[dns-operations] summary of recent vulnerabilities in DNS security.

Vernon Schryver vjs at rhyolite.com
Tue Oct 22 15:09:33 UTC 2013


> From: Daniel Kalchev <daniel at digsys.bg>

> >> Have you turned on DNSSEC where you can?  If not, why not?

> When one claims "DNSSEC is difficult", while other claim it is not, then 
> something is wrong. Answering questions like there might help find out 
> where the wrong comes from and eventually fix it.

I think the claim was more "dangerous" than "difficult":

} It's a complicated story to tell and it doesn't make for clear
} straightforward advice; for the forseeable future deploying DNSSEC on
} the auth side makes you more vulnerable, as there are still more ...

> See, I can answer such questions.

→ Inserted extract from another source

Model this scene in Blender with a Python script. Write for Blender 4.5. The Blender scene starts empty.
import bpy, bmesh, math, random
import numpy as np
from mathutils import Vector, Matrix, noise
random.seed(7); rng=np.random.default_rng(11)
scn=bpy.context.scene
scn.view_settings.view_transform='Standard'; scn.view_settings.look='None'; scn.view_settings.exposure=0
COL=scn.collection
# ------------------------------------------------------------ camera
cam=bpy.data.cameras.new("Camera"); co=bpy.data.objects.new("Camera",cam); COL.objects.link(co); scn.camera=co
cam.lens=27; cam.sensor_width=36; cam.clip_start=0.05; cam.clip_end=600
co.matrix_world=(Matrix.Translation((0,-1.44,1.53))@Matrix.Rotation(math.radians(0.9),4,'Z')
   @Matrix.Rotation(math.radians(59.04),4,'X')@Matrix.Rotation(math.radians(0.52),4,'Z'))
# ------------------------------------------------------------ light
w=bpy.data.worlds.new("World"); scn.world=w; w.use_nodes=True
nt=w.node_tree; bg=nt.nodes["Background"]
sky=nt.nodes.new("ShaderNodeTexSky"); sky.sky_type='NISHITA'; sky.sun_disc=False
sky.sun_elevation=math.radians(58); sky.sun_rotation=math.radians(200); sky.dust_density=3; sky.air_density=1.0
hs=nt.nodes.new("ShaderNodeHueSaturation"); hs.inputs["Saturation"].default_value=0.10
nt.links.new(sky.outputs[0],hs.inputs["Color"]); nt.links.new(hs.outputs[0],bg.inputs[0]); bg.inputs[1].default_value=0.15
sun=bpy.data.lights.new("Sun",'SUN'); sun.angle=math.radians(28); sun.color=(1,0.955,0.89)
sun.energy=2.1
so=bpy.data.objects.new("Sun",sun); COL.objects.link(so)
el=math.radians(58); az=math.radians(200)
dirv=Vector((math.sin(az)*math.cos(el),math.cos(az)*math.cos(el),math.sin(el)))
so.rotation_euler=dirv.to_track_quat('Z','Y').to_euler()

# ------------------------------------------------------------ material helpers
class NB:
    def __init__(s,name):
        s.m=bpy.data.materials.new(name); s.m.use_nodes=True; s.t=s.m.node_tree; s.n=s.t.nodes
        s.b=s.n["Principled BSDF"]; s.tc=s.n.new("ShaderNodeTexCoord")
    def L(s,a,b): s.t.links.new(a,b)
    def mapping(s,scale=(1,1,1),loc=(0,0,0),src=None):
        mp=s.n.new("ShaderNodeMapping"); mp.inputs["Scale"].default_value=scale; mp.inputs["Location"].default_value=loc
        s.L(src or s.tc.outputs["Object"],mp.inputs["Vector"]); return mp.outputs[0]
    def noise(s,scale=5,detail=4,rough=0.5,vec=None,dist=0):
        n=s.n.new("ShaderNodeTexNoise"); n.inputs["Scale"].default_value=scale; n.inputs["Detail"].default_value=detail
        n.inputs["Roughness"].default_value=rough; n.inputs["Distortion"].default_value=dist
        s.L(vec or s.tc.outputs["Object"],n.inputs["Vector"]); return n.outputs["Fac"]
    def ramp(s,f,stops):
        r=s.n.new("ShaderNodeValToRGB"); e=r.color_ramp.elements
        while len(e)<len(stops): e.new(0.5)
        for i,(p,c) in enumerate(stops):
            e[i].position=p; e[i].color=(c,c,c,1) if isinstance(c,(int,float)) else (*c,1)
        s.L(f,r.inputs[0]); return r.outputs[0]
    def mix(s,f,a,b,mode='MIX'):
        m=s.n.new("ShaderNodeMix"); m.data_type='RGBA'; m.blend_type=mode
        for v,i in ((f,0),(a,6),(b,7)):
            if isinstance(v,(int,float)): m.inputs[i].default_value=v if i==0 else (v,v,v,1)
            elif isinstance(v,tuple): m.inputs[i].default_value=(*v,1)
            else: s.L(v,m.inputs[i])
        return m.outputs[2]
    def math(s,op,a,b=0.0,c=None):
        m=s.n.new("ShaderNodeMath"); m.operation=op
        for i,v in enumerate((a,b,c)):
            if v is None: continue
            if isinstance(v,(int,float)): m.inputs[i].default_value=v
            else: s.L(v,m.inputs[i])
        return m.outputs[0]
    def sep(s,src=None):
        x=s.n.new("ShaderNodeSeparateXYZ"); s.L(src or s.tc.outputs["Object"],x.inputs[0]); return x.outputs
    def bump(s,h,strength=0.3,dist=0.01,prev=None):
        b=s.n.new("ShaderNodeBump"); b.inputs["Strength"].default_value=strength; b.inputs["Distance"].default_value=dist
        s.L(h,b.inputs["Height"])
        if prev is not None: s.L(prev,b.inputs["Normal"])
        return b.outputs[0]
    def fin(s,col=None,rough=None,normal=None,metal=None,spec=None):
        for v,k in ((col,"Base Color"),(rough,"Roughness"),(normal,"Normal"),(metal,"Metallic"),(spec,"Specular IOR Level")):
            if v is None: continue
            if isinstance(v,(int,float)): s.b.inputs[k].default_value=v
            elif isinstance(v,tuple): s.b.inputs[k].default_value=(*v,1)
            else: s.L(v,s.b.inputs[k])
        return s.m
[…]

Why can't others?

The signing half of the answer is often public with `dig +dnssec`.
The verifying half is hard to see, but almost or soon guessable as
"yes" thanks to big resolvers and default-on verifying in software
including BIND.

> As for port randomization, etc -- these things will obviously happen. 
> But the number of people that need to get involved is very small. These 
> people know already what to do and will do it. On the other hand, the 
> number of people needed to get involved with proper DNSSEC 
> implementation is pretty large -- and this is where we should put our 
> efforts.

I hope that a big reason DNSSEC signing is rare
  http://scoreboard.verisignlabs.com/percent-trace.png
is obstruction by registrars.  That might change next year.
  http://www.internetsociety.org/deploy360/blog/2013/09/icanns-2013-raa-requires-domain-name-registrars-to-support-dnssec-ipv6/.

My main complaint about the port randomization talk and its refusal
to address the DNSSEC relative priority issue is that it gives those
who should DNSSEC sign an excuse to say

 DNSSEC is difficult, dangerous, and unneeded.  Port randomization
 solves the DNS security problem and I needn't do anything but
 wait for new software in a few years.


Vernon Schryver    vjs at rhyolite.com

P.S. Checking SMTP headers for STARTTLS often illuminates even
 better than `dig +dnssec`.  I'm amused by authoritative sounding
 security talk that lacks the minimal, easy protection of STARTTLS.